Paul Morrison


Black was everywhere in this show—in the treated film imagery, in the darkened projection space, and in the painting’s bifurcating forms, which promised to bleed off the canvas and onto the surrounding black walls. What Paul Morrison managed, though, was to hold in abeyance any sense that this darkness was unremitting. Instead, he invited viewers to find from within their own experience whatever color there might be in his starkly black-and-white works. A large painting of tree branches in silhouette against a white ground hung in one space, the walls of which had been painted black. In the other room Morrison played a short film—barely two minutes long—looped onto DVD. Both works bear the same title, Cambium, 2002.

The cambium is the part of a tree just below the bark, in which the plant’s new growth occurs, the cellular deposits forming each year’s growth ring. Morrison’s use of this botanical term is an indication of his interest in the idea that, whether or not he is himself qualified to do so, nature is observable in scientific ways. The word also means exchange, a process that is more broadly appropriate to Morrison’s ongoing conversation—carried on through his highly stylized imagery—with the tradition of painting in general and landscape painting in particular. Observational exactitude gets filtered through radical caricature.

At around nine by thirteen feet, the canvas is Morrison’s largest yet. Though much of its area is covered by the forkings of branches and twigs on what looks like a pine of some sort, the painting is dominated by two main boughs that run diagonally down from the upper edges on each side. It’s a weird kind of Morris Louis “Unfurled.” The ultimate in abstract painting, whose spatial subtleties were intimated through the juxtaposition of and interference among different hues, has bizarrely become a black-and-white representation of nature. Louis’s paint, moreover, used gravity to run down a canvas that always insisted on its flatness and which refused to figure as space in the conventional, perspectival sense. Perversely, Cambium has us believe we are looking as it were against gravity: not at a surface, but up through the branches to the sky above.

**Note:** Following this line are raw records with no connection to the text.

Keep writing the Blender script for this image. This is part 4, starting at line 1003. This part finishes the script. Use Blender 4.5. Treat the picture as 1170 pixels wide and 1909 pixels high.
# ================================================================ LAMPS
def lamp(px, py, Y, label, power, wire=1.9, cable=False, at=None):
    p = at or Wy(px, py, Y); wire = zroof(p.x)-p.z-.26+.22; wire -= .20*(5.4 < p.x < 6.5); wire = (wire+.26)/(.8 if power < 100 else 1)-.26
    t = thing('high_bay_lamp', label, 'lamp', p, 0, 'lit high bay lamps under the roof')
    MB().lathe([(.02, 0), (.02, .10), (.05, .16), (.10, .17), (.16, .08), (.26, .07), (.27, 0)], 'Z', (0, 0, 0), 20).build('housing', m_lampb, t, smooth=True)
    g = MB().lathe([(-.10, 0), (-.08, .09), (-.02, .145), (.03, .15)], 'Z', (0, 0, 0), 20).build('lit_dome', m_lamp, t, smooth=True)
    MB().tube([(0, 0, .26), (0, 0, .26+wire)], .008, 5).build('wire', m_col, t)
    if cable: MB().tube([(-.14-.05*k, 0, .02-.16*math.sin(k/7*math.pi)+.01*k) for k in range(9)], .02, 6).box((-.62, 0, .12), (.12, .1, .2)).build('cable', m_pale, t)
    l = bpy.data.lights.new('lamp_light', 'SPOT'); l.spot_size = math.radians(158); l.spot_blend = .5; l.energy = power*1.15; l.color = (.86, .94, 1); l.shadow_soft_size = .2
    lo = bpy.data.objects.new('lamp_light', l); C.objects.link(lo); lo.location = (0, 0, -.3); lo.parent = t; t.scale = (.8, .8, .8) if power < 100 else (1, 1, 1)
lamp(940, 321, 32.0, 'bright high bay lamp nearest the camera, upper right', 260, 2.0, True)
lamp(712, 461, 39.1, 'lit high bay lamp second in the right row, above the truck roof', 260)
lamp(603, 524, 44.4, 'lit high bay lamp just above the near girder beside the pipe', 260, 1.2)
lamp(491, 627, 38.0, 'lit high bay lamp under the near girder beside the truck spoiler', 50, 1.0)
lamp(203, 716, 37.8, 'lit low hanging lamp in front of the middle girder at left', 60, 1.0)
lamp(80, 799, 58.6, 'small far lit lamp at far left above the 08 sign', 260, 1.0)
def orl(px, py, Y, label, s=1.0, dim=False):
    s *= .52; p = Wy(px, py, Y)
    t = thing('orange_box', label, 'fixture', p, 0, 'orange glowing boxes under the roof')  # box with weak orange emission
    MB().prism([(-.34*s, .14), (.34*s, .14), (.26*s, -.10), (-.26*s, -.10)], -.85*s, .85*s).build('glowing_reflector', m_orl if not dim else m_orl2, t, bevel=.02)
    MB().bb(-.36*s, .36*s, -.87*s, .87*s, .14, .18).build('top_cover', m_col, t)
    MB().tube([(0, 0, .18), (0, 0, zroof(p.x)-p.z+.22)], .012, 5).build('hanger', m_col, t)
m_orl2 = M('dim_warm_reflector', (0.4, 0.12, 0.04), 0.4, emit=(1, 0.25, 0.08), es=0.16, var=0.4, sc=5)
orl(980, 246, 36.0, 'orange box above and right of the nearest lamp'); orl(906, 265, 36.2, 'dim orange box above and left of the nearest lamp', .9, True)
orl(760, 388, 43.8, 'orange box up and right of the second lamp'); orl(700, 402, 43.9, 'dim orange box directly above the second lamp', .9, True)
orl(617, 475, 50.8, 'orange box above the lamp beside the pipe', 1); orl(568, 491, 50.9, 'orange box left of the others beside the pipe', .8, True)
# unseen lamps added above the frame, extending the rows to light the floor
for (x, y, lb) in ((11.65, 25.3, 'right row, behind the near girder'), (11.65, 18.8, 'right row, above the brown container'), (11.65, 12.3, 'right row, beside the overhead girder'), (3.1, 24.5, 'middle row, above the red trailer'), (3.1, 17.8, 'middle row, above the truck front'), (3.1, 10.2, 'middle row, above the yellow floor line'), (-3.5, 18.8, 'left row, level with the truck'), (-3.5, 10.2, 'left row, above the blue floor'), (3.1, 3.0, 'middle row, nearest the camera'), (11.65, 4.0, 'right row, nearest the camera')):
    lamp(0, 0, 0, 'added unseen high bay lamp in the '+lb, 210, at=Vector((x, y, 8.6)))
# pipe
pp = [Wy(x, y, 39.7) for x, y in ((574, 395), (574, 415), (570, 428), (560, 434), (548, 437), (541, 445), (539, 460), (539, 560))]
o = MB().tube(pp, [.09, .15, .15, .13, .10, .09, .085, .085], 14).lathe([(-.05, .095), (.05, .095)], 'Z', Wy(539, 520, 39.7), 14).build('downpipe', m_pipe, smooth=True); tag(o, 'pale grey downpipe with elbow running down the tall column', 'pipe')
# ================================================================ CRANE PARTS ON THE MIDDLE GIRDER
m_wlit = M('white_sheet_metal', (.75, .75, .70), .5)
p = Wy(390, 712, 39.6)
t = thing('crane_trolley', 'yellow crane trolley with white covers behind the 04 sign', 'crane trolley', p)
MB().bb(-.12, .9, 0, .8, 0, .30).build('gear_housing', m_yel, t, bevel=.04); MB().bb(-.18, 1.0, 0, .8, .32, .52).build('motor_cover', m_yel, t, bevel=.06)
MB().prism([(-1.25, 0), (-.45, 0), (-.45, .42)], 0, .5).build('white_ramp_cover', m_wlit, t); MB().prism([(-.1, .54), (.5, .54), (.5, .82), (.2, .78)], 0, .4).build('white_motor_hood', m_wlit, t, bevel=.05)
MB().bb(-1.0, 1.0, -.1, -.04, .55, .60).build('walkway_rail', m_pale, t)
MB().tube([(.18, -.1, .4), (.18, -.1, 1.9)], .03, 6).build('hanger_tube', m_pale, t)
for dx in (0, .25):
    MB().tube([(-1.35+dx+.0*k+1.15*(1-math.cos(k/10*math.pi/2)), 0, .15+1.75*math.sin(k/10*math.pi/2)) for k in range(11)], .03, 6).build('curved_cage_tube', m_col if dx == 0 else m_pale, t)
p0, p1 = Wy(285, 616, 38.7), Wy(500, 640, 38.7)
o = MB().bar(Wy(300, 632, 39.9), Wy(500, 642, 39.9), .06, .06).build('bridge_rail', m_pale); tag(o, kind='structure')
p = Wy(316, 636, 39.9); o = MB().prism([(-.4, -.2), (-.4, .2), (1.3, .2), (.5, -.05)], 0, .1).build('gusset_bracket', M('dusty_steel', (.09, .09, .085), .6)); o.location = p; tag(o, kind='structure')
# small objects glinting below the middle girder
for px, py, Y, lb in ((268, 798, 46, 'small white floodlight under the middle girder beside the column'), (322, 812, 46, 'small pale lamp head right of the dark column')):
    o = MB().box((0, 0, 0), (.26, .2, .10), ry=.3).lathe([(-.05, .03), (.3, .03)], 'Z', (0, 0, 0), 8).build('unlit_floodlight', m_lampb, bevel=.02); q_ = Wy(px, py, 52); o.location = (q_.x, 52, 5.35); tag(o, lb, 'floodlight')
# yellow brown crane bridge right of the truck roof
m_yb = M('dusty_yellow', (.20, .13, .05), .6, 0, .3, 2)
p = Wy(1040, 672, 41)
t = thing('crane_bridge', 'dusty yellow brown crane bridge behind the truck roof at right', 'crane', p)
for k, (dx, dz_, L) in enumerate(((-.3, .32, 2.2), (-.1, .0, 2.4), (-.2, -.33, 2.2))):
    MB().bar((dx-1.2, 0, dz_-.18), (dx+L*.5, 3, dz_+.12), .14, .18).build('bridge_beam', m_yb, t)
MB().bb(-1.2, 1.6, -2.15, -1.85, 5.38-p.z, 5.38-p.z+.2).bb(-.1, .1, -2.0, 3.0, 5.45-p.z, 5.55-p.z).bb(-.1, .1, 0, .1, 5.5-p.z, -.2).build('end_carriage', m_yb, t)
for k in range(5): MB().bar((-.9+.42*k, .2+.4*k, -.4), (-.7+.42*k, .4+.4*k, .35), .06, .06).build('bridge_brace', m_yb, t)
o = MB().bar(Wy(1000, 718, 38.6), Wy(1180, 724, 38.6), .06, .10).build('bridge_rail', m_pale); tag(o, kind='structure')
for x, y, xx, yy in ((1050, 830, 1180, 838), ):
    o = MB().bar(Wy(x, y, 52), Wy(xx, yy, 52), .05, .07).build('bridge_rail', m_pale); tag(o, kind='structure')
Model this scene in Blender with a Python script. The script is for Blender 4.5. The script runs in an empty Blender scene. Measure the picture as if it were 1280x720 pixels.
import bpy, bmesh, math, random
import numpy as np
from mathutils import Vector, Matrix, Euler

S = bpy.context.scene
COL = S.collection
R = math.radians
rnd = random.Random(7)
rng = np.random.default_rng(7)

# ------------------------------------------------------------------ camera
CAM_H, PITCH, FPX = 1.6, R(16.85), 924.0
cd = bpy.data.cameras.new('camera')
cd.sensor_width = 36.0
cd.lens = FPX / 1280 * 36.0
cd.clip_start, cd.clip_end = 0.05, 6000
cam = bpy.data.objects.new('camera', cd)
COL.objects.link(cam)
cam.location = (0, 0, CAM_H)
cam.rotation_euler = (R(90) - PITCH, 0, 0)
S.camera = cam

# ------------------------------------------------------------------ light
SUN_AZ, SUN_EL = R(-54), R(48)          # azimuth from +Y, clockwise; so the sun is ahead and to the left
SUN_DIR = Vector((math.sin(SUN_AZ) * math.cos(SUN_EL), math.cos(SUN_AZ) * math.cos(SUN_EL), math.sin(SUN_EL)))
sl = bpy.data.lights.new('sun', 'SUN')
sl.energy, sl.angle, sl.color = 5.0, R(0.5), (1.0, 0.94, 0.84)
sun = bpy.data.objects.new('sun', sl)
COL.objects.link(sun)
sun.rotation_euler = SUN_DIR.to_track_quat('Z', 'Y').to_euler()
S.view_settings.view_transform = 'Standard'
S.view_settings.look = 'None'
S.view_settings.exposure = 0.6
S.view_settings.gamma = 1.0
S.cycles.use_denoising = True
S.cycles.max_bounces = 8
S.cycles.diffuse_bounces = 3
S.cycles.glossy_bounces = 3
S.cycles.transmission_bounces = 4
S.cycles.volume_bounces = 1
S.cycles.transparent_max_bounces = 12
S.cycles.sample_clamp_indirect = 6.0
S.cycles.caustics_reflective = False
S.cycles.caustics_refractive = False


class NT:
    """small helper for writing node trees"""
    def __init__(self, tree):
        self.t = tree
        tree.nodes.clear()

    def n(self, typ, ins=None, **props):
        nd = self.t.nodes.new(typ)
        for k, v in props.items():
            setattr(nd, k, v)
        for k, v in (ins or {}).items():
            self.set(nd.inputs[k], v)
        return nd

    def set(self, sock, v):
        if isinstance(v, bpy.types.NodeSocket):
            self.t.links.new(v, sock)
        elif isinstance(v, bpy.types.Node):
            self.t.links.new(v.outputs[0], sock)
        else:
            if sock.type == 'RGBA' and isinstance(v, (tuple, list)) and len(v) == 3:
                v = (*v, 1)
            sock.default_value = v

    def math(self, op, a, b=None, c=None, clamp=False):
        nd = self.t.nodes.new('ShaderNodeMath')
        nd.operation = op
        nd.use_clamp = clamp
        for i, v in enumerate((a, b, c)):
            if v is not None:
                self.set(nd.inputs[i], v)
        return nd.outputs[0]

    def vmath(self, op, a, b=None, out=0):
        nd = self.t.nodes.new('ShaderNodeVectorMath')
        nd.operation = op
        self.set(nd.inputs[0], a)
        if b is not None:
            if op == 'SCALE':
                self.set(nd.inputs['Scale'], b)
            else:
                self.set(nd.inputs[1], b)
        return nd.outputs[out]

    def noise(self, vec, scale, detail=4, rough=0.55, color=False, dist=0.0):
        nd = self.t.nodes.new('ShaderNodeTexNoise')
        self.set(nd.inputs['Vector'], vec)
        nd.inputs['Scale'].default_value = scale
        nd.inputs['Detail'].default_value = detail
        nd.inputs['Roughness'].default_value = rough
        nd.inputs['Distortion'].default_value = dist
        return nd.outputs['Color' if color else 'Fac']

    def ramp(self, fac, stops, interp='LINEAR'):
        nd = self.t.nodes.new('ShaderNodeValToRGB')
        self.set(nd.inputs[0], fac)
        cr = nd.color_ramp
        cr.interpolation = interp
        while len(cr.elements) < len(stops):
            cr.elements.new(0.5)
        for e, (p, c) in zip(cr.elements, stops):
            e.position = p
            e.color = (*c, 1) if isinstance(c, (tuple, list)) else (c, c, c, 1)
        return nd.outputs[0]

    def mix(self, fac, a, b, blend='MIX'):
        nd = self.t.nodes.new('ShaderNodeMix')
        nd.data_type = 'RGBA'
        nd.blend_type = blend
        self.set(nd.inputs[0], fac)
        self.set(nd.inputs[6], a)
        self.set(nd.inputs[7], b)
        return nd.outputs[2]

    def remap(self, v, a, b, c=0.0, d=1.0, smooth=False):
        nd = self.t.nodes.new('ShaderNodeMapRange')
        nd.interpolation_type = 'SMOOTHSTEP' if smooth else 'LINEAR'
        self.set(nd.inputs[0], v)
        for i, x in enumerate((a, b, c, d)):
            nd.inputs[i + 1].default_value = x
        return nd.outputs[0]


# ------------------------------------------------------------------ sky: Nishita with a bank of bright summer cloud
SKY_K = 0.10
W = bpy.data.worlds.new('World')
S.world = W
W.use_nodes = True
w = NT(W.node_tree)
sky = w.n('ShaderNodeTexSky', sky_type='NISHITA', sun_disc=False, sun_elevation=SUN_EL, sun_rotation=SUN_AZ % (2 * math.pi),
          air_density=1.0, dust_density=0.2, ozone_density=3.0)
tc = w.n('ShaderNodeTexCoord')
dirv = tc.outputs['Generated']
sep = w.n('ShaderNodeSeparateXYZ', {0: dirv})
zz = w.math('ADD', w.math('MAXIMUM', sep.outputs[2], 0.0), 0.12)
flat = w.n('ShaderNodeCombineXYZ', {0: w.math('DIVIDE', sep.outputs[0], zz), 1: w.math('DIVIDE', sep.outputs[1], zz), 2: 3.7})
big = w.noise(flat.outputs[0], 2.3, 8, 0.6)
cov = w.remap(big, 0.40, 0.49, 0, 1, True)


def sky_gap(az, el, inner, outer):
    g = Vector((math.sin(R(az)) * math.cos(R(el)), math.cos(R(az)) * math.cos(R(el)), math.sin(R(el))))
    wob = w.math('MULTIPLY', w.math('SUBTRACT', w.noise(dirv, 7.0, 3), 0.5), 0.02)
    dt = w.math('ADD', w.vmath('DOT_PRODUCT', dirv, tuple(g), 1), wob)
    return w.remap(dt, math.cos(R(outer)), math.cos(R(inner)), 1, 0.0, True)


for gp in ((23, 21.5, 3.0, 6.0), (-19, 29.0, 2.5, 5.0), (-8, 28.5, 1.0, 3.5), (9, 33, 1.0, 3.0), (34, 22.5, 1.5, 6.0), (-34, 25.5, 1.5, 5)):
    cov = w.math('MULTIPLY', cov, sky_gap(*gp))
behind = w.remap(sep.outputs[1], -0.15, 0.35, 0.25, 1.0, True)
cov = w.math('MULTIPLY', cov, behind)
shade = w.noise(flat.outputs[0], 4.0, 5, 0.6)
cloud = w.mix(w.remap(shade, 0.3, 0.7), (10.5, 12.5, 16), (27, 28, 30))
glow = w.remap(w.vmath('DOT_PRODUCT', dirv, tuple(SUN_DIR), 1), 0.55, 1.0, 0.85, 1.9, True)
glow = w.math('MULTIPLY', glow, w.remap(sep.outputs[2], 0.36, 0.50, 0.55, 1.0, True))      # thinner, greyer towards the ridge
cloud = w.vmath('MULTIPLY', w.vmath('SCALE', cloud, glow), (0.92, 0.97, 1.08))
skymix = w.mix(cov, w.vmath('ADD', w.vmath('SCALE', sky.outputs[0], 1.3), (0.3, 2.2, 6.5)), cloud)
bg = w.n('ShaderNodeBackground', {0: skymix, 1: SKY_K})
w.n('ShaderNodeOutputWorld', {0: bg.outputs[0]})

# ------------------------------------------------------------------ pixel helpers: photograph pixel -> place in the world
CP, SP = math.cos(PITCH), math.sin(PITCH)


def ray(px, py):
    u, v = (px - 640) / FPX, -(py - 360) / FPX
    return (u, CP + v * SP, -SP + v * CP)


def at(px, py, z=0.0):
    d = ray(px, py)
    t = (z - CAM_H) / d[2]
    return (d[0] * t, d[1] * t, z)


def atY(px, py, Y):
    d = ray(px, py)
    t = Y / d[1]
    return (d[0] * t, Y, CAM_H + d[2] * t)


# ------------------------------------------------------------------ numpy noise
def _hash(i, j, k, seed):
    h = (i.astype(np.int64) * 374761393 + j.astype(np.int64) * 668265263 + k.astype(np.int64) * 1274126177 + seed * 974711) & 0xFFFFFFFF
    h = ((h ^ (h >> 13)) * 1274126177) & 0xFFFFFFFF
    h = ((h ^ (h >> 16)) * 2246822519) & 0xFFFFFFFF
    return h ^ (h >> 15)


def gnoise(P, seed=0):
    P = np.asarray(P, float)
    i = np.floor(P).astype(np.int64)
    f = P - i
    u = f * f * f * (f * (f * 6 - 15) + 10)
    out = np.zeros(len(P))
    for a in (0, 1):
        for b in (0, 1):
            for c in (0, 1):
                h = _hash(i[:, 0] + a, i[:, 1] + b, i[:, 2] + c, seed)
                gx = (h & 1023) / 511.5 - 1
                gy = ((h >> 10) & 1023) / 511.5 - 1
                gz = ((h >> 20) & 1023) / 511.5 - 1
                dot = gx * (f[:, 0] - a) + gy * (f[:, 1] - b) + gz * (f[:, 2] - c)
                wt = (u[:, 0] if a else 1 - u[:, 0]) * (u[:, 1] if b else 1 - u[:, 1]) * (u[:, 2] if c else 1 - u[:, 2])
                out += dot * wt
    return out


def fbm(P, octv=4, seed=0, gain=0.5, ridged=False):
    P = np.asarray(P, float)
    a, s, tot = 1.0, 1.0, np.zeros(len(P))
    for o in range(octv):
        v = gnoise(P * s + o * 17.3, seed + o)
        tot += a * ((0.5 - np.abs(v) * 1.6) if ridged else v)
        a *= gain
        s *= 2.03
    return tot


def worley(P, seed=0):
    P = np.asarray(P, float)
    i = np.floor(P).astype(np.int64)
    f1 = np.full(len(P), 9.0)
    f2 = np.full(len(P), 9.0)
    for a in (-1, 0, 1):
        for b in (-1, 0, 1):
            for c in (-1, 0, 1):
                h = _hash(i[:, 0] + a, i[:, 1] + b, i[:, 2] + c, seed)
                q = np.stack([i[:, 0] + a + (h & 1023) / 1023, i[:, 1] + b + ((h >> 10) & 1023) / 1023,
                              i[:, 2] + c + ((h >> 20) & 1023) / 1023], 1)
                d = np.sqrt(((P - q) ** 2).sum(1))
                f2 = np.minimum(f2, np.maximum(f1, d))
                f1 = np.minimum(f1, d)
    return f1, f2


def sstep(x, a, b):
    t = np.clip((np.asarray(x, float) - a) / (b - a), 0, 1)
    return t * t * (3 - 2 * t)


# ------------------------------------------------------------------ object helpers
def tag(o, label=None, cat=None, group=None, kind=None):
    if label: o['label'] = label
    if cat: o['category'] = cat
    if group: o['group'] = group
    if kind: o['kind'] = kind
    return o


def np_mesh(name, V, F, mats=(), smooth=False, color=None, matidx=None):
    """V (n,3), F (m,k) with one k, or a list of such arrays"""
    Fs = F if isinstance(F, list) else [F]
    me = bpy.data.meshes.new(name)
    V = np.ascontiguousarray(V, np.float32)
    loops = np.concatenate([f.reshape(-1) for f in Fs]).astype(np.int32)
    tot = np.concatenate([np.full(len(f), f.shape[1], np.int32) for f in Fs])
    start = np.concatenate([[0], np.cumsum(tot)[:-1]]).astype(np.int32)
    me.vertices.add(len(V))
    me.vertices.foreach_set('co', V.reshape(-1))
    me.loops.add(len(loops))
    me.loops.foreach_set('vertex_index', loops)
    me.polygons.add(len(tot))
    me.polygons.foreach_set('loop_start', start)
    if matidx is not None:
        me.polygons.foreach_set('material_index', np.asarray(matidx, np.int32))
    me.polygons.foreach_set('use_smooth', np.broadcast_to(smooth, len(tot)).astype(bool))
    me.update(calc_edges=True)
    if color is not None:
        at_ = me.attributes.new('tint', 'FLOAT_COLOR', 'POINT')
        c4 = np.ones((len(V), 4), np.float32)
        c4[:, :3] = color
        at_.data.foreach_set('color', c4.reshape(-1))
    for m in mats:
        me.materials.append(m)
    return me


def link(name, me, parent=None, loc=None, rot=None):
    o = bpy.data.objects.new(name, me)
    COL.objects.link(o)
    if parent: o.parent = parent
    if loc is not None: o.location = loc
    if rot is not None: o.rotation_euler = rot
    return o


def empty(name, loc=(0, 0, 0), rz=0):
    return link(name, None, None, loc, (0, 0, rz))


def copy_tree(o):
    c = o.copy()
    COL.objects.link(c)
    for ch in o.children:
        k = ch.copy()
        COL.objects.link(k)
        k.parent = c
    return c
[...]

Cambium the film is a collage of excerpts from a number of movies, each clip showing some aspect of landscape. There is a view of parkland across a lake, a leaf floating down a stream, foliage moving in the wind, a bare tree with fields behind it, a water droplet falling down rocks, and so on. The sound track is nothing more than an intermittent artificial thunderclap, the ultimate movie cliché for designating the imminence of dark or malign forces. Morrison has altered the footage considerably, not least in draining it of color; but though we might not spot their precise origins in Marathon Man, The Evil Dead, or Fantasia, it is easy to recognize that the scenes have been sourced from films representing a variety of genres from thriller and horror to cartoon musical. Here, as through the echo of Louis in the painting, the awareness of color floods back in again, animated by its implied existence flickering between scenes that are by turns idyllic, ersatz, threatening, and seductive.